At the same time, however, I must acknowledge that Pontevico is the first Italian locality where I have noticed an AVIS monument dedicated to its volunteers. It is rather attractive — partly thanks to the flowing water.

As for Pontevico’s civil architecture, I can observe that in the small centre of the town there are several pleasant examples. I did not encounter any masterpieces, but the overall impression remains positive.

Even on the outskirts one finds private buildings that are neither trivial nor unattractive.

Provincial modern architecture, too, can occasionally surprise.

And then, some private houses in Pontevico are painted as if they stood in a seaside holiday resort (I am not entirely sure why that association arose in my mind; it may well be unfounded).

Other owners, however, with slightly weakened aesthetic judgement, overindulge in decorative enthusiasm.

Meanwhile, the municipal plumbers overindulge in manhole covers concealing drinking-water meters.

As in nearby Robecco d’Oglio, numerous signs indicate the various cycling paths in the area. It is encouraging to discover that these routes are not merely of local importance.
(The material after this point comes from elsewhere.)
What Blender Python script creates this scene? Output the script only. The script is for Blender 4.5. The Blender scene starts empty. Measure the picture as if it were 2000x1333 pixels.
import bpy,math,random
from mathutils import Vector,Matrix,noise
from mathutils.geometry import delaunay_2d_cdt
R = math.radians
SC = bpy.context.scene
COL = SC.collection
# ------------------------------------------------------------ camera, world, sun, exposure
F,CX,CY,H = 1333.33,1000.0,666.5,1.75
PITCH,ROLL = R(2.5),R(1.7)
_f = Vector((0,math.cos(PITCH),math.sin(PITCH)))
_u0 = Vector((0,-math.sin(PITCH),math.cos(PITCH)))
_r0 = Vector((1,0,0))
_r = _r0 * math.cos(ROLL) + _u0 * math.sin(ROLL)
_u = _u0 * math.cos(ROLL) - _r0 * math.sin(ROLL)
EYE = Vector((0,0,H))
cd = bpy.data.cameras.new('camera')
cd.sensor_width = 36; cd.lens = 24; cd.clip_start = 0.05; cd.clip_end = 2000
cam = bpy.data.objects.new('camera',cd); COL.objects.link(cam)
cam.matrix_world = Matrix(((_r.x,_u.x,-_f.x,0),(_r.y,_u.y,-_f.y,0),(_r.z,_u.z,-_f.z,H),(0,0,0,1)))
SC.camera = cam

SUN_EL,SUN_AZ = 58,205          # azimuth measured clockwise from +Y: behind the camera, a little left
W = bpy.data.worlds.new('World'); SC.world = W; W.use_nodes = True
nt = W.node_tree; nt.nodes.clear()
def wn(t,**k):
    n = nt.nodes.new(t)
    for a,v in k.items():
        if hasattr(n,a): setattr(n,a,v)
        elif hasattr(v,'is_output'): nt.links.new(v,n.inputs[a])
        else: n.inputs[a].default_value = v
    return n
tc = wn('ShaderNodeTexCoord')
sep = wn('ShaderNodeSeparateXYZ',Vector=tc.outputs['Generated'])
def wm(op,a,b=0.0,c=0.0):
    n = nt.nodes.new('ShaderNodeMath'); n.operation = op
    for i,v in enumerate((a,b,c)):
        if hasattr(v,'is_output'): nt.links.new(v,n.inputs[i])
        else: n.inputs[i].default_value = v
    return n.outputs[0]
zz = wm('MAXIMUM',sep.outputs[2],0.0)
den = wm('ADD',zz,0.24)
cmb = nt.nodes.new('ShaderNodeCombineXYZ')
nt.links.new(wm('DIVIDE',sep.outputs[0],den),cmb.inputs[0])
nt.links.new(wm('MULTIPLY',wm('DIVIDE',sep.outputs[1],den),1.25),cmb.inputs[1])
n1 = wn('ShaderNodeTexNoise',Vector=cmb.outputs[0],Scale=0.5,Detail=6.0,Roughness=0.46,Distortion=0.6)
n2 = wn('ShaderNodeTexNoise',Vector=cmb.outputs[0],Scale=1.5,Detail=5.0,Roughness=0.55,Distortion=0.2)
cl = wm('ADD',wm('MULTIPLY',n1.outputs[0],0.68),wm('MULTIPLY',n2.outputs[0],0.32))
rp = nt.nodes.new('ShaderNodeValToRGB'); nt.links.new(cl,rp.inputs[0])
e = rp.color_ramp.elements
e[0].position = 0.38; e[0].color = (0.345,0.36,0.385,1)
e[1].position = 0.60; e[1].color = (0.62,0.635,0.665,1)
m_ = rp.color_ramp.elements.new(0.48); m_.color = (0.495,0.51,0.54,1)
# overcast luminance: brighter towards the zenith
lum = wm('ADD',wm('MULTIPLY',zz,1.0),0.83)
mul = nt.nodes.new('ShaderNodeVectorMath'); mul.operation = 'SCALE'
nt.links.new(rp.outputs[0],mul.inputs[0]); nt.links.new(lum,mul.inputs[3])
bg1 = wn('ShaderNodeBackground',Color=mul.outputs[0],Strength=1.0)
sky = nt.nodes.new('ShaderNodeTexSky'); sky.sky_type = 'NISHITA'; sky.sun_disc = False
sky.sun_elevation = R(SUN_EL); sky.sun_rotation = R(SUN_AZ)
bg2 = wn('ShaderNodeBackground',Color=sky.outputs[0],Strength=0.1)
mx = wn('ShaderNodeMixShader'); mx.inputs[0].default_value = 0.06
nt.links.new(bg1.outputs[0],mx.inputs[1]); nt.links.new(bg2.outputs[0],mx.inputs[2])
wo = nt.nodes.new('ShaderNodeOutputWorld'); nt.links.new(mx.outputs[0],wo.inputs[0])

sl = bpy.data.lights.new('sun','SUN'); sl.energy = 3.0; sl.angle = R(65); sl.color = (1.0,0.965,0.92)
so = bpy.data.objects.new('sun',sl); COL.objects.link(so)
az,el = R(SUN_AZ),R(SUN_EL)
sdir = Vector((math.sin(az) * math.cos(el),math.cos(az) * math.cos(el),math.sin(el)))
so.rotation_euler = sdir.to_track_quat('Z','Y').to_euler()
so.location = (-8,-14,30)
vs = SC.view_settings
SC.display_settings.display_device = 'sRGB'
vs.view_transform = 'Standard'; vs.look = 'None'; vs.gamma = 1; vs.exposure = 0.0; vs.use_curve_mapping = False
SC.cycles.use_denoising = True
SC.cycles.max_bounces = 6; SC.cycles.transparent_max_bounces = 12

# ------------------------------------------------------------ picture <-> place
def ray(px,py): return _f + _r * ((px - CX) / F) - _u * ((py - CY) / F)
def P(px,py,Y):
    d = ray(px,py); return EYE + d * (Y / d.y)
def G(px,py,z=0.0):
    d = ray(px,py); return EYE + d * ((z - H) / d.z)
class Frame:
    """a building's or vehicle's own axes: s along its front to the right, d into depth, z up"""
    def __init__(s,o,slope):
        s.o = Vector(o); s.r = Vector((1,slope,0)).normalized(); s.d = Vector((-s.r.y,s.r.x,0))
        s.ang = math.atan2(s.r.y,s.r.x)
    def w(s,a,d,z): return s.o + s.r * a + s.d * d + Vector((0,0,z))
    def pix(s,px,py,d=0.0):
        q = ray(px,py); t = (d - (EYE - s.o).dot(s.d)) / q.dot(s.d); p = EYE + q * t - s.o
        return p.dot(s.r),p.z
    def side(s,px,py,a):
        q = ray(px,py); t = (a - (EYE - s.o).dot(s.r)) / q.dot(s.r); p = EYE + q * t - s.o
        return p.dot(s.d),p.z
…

One of them not only leads towards the aforementioned neighbouring town but also passes directly by the railway station serving both settlements. From Pontevico, in particular, the station can be reached in just over ten minutes on foot at a very relaxed pace.

For part of its course, this cycle path runs alongside the River Oglio. Allow me to make a banal clarification: the name Pontevico does not derive from the word ponte («bridge»), but from the name of a Roman road that connected a port on the River Po to Brescia and passed through the town… I am not qualified to comment further on that linguistic concept.

Well then, that is all. I would say I expected slightly more from this place…

Even though, as you have seen, there are residents who make genuine efforts to render Pontevico somewhat less unattractive.